In McIntyre v. McIntyre, 123 Pa. 329 (16 Atl. 783, 10 Am. St. Rep. 529), the testator willed “to my daughter, Mary *700McIntyre, the one-half of the land that I possess above the road, that is the north end. She will not have the power to sell, but may leave the same to her children. ’ ’ And, in construing this, the court said: ‘ ‘ The first sentence of this clause undoubtedly, in connection with the introductory words, gives a fee to Mary. It is equally clear that the attempted restraint upon alienation contained in the first part of the second sentence is void as being in conflict with the fee given by the preceding sentence. The only remaining question is as to the effect of the additional words of the second sentence, ‘but may leave the same to her children.’ Do these words reduce the estate of Mary from a fee to a life estate, with a power of appointment to her children? If the words were imperative, if the word ‘shall’ were used instead of the word ‘may,’ there would be great, perhaps controlling, force in the proposition that the words, taken together, were so indicative of an intent to limit Mary’s interest to a life estate that we would be obliged to hold that, both before and after the act of 1833, her interest was a life estate only. But when the testator says simply that she may leave the land to her children, and does not say that she may not leave it in any other way, we cannot say that he does anything more than merely express a hope or desire that she may so leave it.” See, also, Fristoe v. Lafham (Ky.) 36 S. W. 920.

In Byrne v. Weller, 61 Ark. 366 (33 S. W. 421), the fifth clause of the will read. “The remainder of my goods, chattels and effects of every character and kind, both real and personal, I will and bequeath to my beloved wife, Julia A. Maddox, to dispose of she may choose and desire at her death”; and the court held that: “The meaning and extent of the disposition of the residue of the estate must be found solely in the devise contained in the fifth clause of the will; and, since this language is without words expressly limiting the devise to a less estate than the fee, that the same carries the fee, and the words of disposition therein contained should take effect *701after the death of the wife, are surplusage, as the owner of the fee already had the right there attempted to be conferred.”

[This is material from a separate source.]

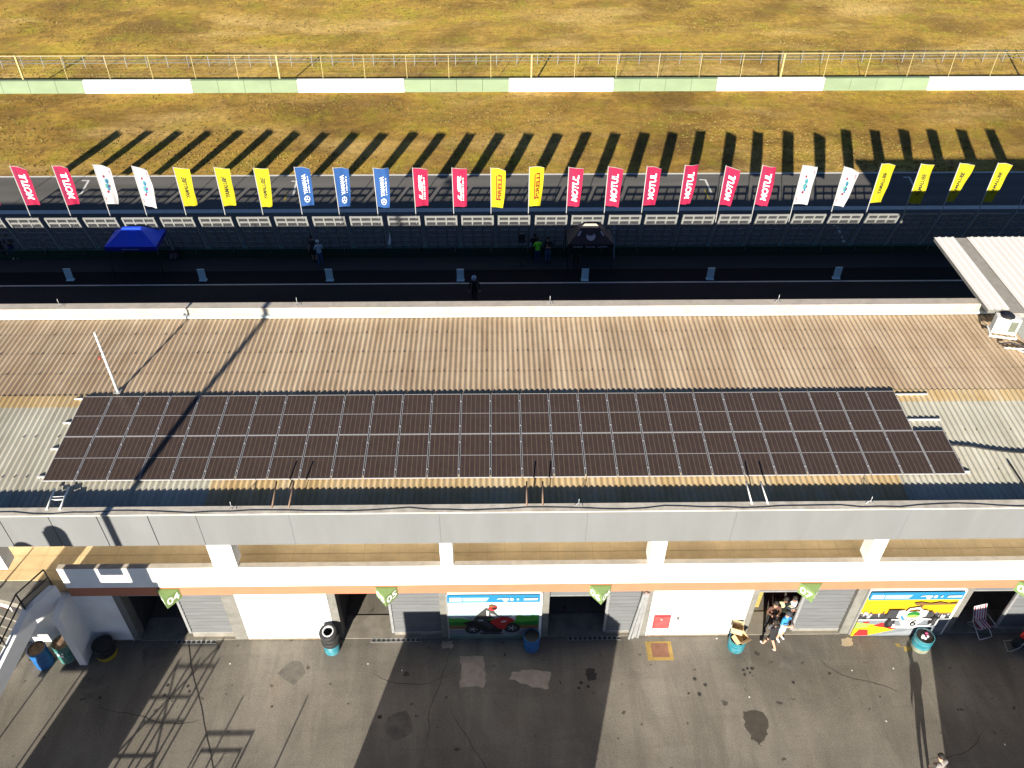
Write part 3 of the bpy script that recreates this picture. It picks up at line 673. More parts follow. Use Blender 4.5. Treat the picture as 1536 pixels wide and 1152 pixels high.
def header(P, rnd):
    P(rect(0, .84, 1, 1), HB)
    P([(.02, .865), (.155, .865), (.155, .945), (.025, .945)], HC2); P([(.165, .865), (.42, .865), (.455, .945), (.165, .945)], pc('header_pale', (.42, .66, .74)))
    for k in range(16): u = .172 + k * .016; P(rect(u, .885, u + .009, .925), HC2)
    for k in range(7): u = .03 + k * .017; P(rect(u, .89, u + .010, .92), pc('header_pale', (.42, .66, .74)))
    P([(.53, .915), (.60, .93), (.60, .945), (.55, .94)], HC2); P([(.59, .945), (.66, .945), (.66, .90), (.63, .862), (.60, .89)], HC2); P(circ(.695, .92, .022, .032), HC2); P(circ(.762, .92, .014, .025), pc('header_pale', (.42, .66, .74)))
    P([(.82, .90), (.97, .90), (.975, .945), (.83, .94)], HC2)
    for k in range(6): P(rect(.84 + k * .022, .905, .844 + k * .022, .94), HB)
def moto(P, asp):
    rnd = random.Random(2); P(rect(0, 0, 1, .84), SKY); P(rect(0, .50, 1, .62), SKY2)
    hill = [(0, .30), (1, .30), (1, .53), (.97, .50), (.93, .54), (.89, .50), (.83, .51), (.78, .535), (.72, .48), (.6, .44), (.4, .45), (.25, .43), (.12, .47), (.05, .46), (0, .48)]
    P(hill, GR1); P([(0, .30), (1, .30), (1, .40), (.8, .37), (.6, .40), (.3, .36), (.1, .39), (0, .37)], GR2); P(rect(0, .22, 1, .30), BRN); P(rect(0, 0, 1, .225), ROADG); P(rect(0, .205, 1, .222), LGY); P(rect(0, .02, 1, .04), GR2)
    k = asp
    for u, v, r in ((.265, .215, .088), (.70, .245, .093)):
        P(circ(u, v, r, r * k), BK); P(circ(u, v, r * .62, r * .62 * k), DGY); P(circ(u, v, r * .52, r * .52 * k), BK)
        for q in range(5):
            a = q * 1.2566; c, s = math.cos(a), math.sin(a); P([(u - .006 * s, v + .006 * c * k), (u + r * .55 * c - .006 * s, v + (r * .55 * s + .006 * c) * k), (u + r * .55 * c + .006 * s, v + (r * .55 * s - .006 * c) * k), (u + .006 * s, v - .006 * c * k)], LGY)
    P([(.16, .38), (.20, .31), (.30, .26), (.40, .15), (.58, .15), (.62, .30), (.70, .40), (.60, .44), (.40, .42), (.28, .43)], BK); P([(.33, .14), (.45, .17), (.60, .13), (.58, .10), (.36, .10)], DGY)
    P([(.45, .40), (.50, .46), (.58, .51), (.66, .50), (.70, .47), (.735, .41), (.70, .38), (.66, .36), (.62, .22), (.55, .24), (.50, .33)], RD); P([(.66, .5), (.72, .55), (.745, .50), (.735, .42), (.70, .47)], WH); P([(.58, .41), (.64, .43), (.63, .39), (.58, .38)], WH); P([(.20, .50), (.29, .455), (.30, .43), (.22, .45)], LGY)
    P([(.27, .42), (.30, .52), (.36, .62), (.41, .70), (.46, .68), (.50, .63), (.55, .52), (.50, .48), (.44, .46), (.42, .42), (.36, .40)], GY); P([(.42, .66), (.45, .63), (.44, .52), (.42, .54)], WH); P([(.46, .60), (.52, .55), (.56, .49), (.52, .48), (.47, .53)], LGY); P([(.32, .445), (.38, .455), (.38, .42), (.33, .42)], LGY)
    P([(.30, .42), (.42, .42), (.50, .30), (.46, .22), (.42, .30), (.36, .36)], DGY); P(circ(.49, .71, .048, .048 * k), RD); P([(.475, .68), (.53, .68), (.535, .725), (.49, .73)], BK); P(circ(.475, .755, .03, .02 * k), BRN); header(P, rnd)
def race(P, asp):
    rnd = random.Random(4); P(rect(0, 0, 1, .84), YL); P(rect(0, .46, 1, .62), OR); P([(0, .62), (.2, .66), (.45, .60), (.7, .66), (1, .60), (1, .50), (0, .50)], pc('amber', (.85, .45, .01))); P(rect(0, .80, 1, .84), pc('yellow_green', (.55, .75, .10)))
    P(rect(0, .38, 1, .48), DGY)
    for q in range(46):
        u = rnd.random() * .97; P(circ(u, .42 + rnd.random() * .09, .008 + rnd.random() * .012, .02 + rnd.random() * .03, 8), (WH, LGY, DGY, GY)[rnd.randrange(4)])
    P(rect(0, .35, 1, .395), LGY); P(rect(0, 0, 1, .355), ROADG); P([(.3, .02), (.6, .12), (1, .2), (1, .1), (.7, .03)], pc('road_light', (.33, .36, .40)))
    P([(.52, .75), (.55, .70), (.99, .71), (.99, .76), (.9, .73), (.8, .765), (.7, .735), (.6, .765)], BRN); P([(.615, .70), (.64, .70), (.60, .52), (.57, .52)], BRN)
    P([(0, 0), (.19, .02), (.45, .14), (.42, .20), (.20, .27), (0, .32)], YL); P([(0, .18), (.12, .20), (.17, .28), (.06, .31), (0, .30)], LGR); P([(.02, .01), (.19, .015), (.16, .15), (.06, .16)], RD); P([(.19, .24), (.27, .31), (.36, .29), (.47, .18), (.42, .15), (.33, .20)], RD); P([(.06, .33), (.14, .34), (.13, .30), (.08, .30)], RD)
    def tyre(u, v, a, c): P(circ(u, v, a, c), BK); P(circ(u + .012, v, a * .45, c * .6), DGY)
    P(rect(.29, .42, .43, .60), DGY); P(rect(.66, .42, .78, .56), DGY); tyre(.36, .31, .055, .115); tyre(.83, .345, .052, .115)
    P([(.40, .44), (.40, .585), (.46, .60), (.47, .56), (.66, .57), (.67, .60), (.72, .58), (.72, .46), (.64, .40), (.46, .40)], WH); P(circ(.575, .50, .07, .065), GR2); P(circ(.575, .46, .066, .035), LGR); P([(.47, .56), (.50, .64), (.60, .67), (.655, .60), (.66, .57), (.64, .57), (.60, .625), (.52, .61), (.49, .55)], WH)
    P([(.36, .40), (.47, .40), (.47, .375), (.36, .375)], WH); P([(.69, .42), (.80, .40), (.80, .375), (.69, .39)], WH); P([(.47, .42), (.55, .36), (.68, .42), (.72, .36), (.66, .26), (.62, .21), (.56, .21), (.50, .26), (.46, .34)], WH); P([(.455, .48), (.51, .38), (.49, .37), (.44, .45)], HB)
    P([(.40, .20), (.40, .29), (.425, .29), (.43, .25), (.80, .26), (.81, .29), (.83, .29), (.82, .22), (.66, .19), (.50, .19)], WH); P(circ(.60, .24, .05, .055), WH)
    P(circ(.875, .32, .012, .08), WH); header(P, rnd)
m1 = mural(675, 807, 'mural board of a rider on a red racing motorcycle before green hills', moto)
m2 = mural(1272, 1404, 'mural board of a white open wheel race car numbered 6 under a yellow sky', race)
def mural_six():
    x0, x1 = bx(1272), bx(1404); W_, H_ = x1 - x0, 2.74; l = MB()
    put_text(l, '6', lambda a, c: (.582 * W_ + a, -.14, .06 + .255 * H_ + c), BK, height=.36, bold=.0); l.build('number', m2)
mural_six()

# ------------------------------------------------------------------ solar panels
sl = math.atan(RN[1]); PPITCH = (XP1 - XP0) / 29; PW = PPITCH - .035
pl = (RN[0] + .115, RN[1]); yA = at(754, 716.3, plane=pl).y; yM = at(754, 650.5, plane=pl).y; yB = at(754, 590.5, plane=pl).y
FRM = mat('panel_frame', (.34, .34, .36), .06, 4, .45, .1)
def panel_proto(depth):
    t = thing('solar_panel', '', 'solar panel', (0, 0, 0), 0, 'solar panels laid in two rows on the roof'); hw, hd = PW / 2, depth / 2
    b = MB(); e = .017
    for x0, x1, y0, y1 in ((-hw, -hw + e, -hd, hd), (hw - e, hw, -hd, hd), (-hw + e, hw - e, -hd, -hd + e), (-hw + e, hw - e, hd - e, hd)): b.box(x0, x1, y0, y1, -.03, .012, FRM)
    b.build('frame', t); b = MB(); b.box(-hw + e, hw - e, -hd + e, hd - e, -.02, .006, CELL); b.build('cell_sheet', t)
    for yy in (-hd * .62, hd * .62):
        b = MB(); b.box(hw - .005, hw + .04, yy - .025, yy + .025, .012, .026, FRM); b.build('clamp', t)
    return t
NUM = ['first', 'second', 'third', 'fourth', 'fifth', 'sixth', 'seventh', 'eighth', 'ninth', 'tenth', 'eleventh', 'twelfth', 'thirteenth', 'fourteenth', 'fifteenth']
def place_row(y0, y1, n, row):
    d = (y1 - y0) - .014; pr = panel_proto(d); yc = (y0 + y1) / 2
    for i in range(n):
        loc = (XP0 + (i + .5) * PPITCH, yc, pl[0] + pl[1] * yc); k = i if i < 15 else n - 1 - i
        lab = 'dark solar panel in the %s row, %s from the %s end' % (row, NUM[k], 'left' if i < 15 else 'right')
        o = pr if i == 0 else clone(pr); o.location = loc; o.rotation_euler = (sl, 0, 0); o['label'] = lab
place_row(yA, yM, 29, 'lower'); place_row(yM, yB, 28, 'upper')
RAIL = mat('mounting_rail_metal', (.66, .65, .62), .06, 4, .4, .3)
def railpiece(px0, px1, py0, label, px_in=None):
    a = at(px0, py0, plane=(RN[0] + .07, RN[1])); c = at(px1, py0, plane=(RN[0] + .07, RN[1])); b = MB()
    b.box(min(a.x, c.x), max(a.x, c.x), a.y - .022, a.y + .022, near(a.y) + .032, near(a.y) + .085, RAIL)
    for k in range(3): xx = min(a.x, c.x) + (k + .5) * abs(c.x - a.x) / 3; b.box(xx - .025, xx + .025, a.y - .022, a.y + .022, near(a.y) + .0, near(a.y) + .031, RAIL)
    tag(b.build('mounting_rail'), label, 'mounting rail', 'aluminium rails under the solar panels')
railpiece(1343, 1391.5, 591, 'aluminium rail end sticking out right, top one by the upper panels'); railpiece(1361, 1411, 629, 'aluminium rail end sticking out right above the extra lower panel')
railpiece(1447, 1455, 707, 'short aluminium rail end at the lower right panel corner')
for py, nmn in ((598, 'top'), (634, 'second'), (673, 'third'), (715, 'bottom')):
    xl = 125 + (py - 592.7) * -.477; railpiece(xl - 11, xl + 6, py, 'short aluminium rail end at the left panel edge, %s one' % nmn)
# black cable over the roof at the right
b = MB(); pts = [at(px, py, plane=(RN[0] + .07, RN[1])) for px, py in ((1424, 667), (1440, 668), (1455, 669), (1478, 673), (1500, 676), (1520, 678), (1560, 680))]
b.tube(pts, .035, BLK, 6); tag(b.build('roof_cable'), 'dark cable crossing the pale roof right of the panels', 'cable')
b = MB(); pts = []
rc = random.Random(8)
for k in range(60):
    x = -17 + k * .62; pts.append((x, YF + .10 + .05 * math.sin(k * .9) + rc.uniform(-.03, .03), 7.128))
b.tube(pts, .011, BLK, 5); tag(b.build('parapet_cable'), 'thin loose black cable lying along the top of the grey fascia', 'cable')

# ------------------------------------------------------------------ roof furniture
def vpole(name, label, cat, base, h, r, mt, extra=None):
    t = thing(name, label, cat, base); b = MB(); b.tube([(0, 0, 0), (0, 0, h)], [r, r * .6], mt, 6); b.build('rod', t)
    if extra: extra(t)
    return t
def mastx(t):
    b = MB(); b.box(-.12, .12, -.12, .12, 0, .04, STEEL); b.build('base_plate', t)
    b = MB(); b.lathe((-.16, -.02, 1.62), [(.02, -.05), (.07, 0), (.02, .05)], mat('rusty_red', (.35, .05, .03)), 8); b.bar((-.16, 0, 1.62), (0, 0, 1.62), .02, STEEL); b.build('red_lamp', t)
    b = MB()
    for z in (.35, 1.2, 2.0): b.box(-.05, .05, -.05, .05, z, z + .05, STEEL)
    b.build('collar', t)
pm = at(177, 588, plane=(ZR + .03, 0)); vpole('lightning_mast', 'slim white mast standing on the roof ridge left of the panels', 'mast', pm, 2.75, .055, WMET, mastx)
def spike(px, py, Y, z, label, h=.42):
    p = at(px, py, Y=Y); t = thing('lightning_rod', label, 'lightning rod', (p.x, Y, z), 0, 'short lightning rods on the parapets'); b = MB(); b.tube([(0, 0, 0), (0, 0, h)], [.014, .008], STEEL, 5); b.build('rod', t)
    b = MB(); b.bar((-.13, 0, 0), (0, 0, .16), .014, STEEL); b.bar((.13, 0, 0), (0, 0, .16), .014, STEEL); b.build('bracket', t)
spike(86, 450, 28.2, 7.31, 'short lightning rod on the rear parapet, leftmost'); spike(445, 451, 28.2, 7.31, 'short lightning rod on the rear parapet, left of the walking marshal'); spike(825, 452, 28.2, 7.31, 'short lightning rod on the rear parapet below the black canopy'); spike(1168, 448, 28.2, 7.31, 'short lightning rod on the rear parapet, rightmost')
spike(347, 760, YF + .2, 7.115, 'short lightning rod on the grey fascia, left one', .34); spike(868, 757, YF + .2, 7.115, 'short lightning rod on the grey fascia, middle one', .34); spike(1306, 752, YF + .2, 7.115, 'short lightning rod on the grey fascia, right one', .34)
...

These decisions are pertinent in holding that the circumstance that the power to will or dispose of at death, added to a gift of the fee, does not impair the fee but merely expresses an incident to its enjoyment. The restriction to the enjoyment and use, coupled with the denial of the power to alienate, means no more or less than such denial without such restriction. It merely makes clear the interest left in the property when the power of alienation is eliminated. The enjoyment’ of its use is all that is left. But, to the creation of a life estate, a reversion or remainder over is essential, and. none such was provided in Zachariah’s will, unless this should be created by will of the children. But they were not required to dispose of the property in any designated manner, nor to any specified person or class. They were under no obligation to execute a will, and, if they chose to do so, they were left free to do with it as they might choose. No one else was given an interest in the property. ' In the absence of reversion or limitation over, the clause prohibiting alienation was nugatory for that there was no one to insist upon obedience thereto. The children even, in event of reverter, would take the estate. Moreover, the restriction of sale impliedly indicates that the devisees owned that which was not to be sold. Having given the lots absolutely to John M. and Mary Mildred, the testator could not at the same time deny them of power of alienating the same, for such power is inherent in ownership. The gift or the denial of such power must fail, and, as we have seen, it is the latter which is held to be invalid. Law v. Douglass, 107 Iowa, 606. As said, in that case: 11 There are some things, however, which even a testator may not do and which the courts are powerless to aid him in doing, however clearly 'expressed. He cannot create fee with absolute power of disposal and at the same time clog that power by limitations over to another; in other words, he cannot include provisions which are absolutely inconsistent in terms and meaning and *702Have all given force and effect.” See Meyer v. Weiler, 121 Iowa, 51; In re Will of Weien, 139 Iowa 657. The denial of the power of sale, being inconsistent with the terms of the gift, must fall; and, as we construe the will to pass the fee title to John M. and Mary Mildred, this necessarily rejects the theory of appellants that it merely passed a life estate with power of disposal by will annexed.

Appellee also contends that the decree entered in 1866 was conclusive in this casé, basing the argument on the doctrine of virtual representation. See Bofil v. Fisher, 3 Rich. Eq. (S. C.) 1 (55 Am. Dec. 627); Gifford v. Hart, 1 S. & L. (Ire.) 386; Hale v. Hale, 146 Ill. 227 (33 N. E. 868, 20 L. R. A. 247). Also that John M. Goldsmith, having conveyed the lots by warrant deed, could not thereafter exercise the power to devise optional with him, in derogation of the title previously conveyed. See McFall v. Kirkpatrick, 236 Ill. 281 (86 N. E. 144). As we entertain no- doubt but that the trial court correctly interpreted the will, it is unnecessary to pass upon these issues. Were some right dependent thereon, or had we the leisure necessary to satisfy the curiosity expressed by appellee’s counsel, we should pass on these points also.

As it is, we are content with our conclusion that the decree in each case, for the reasons stated, should be and is Affirmed.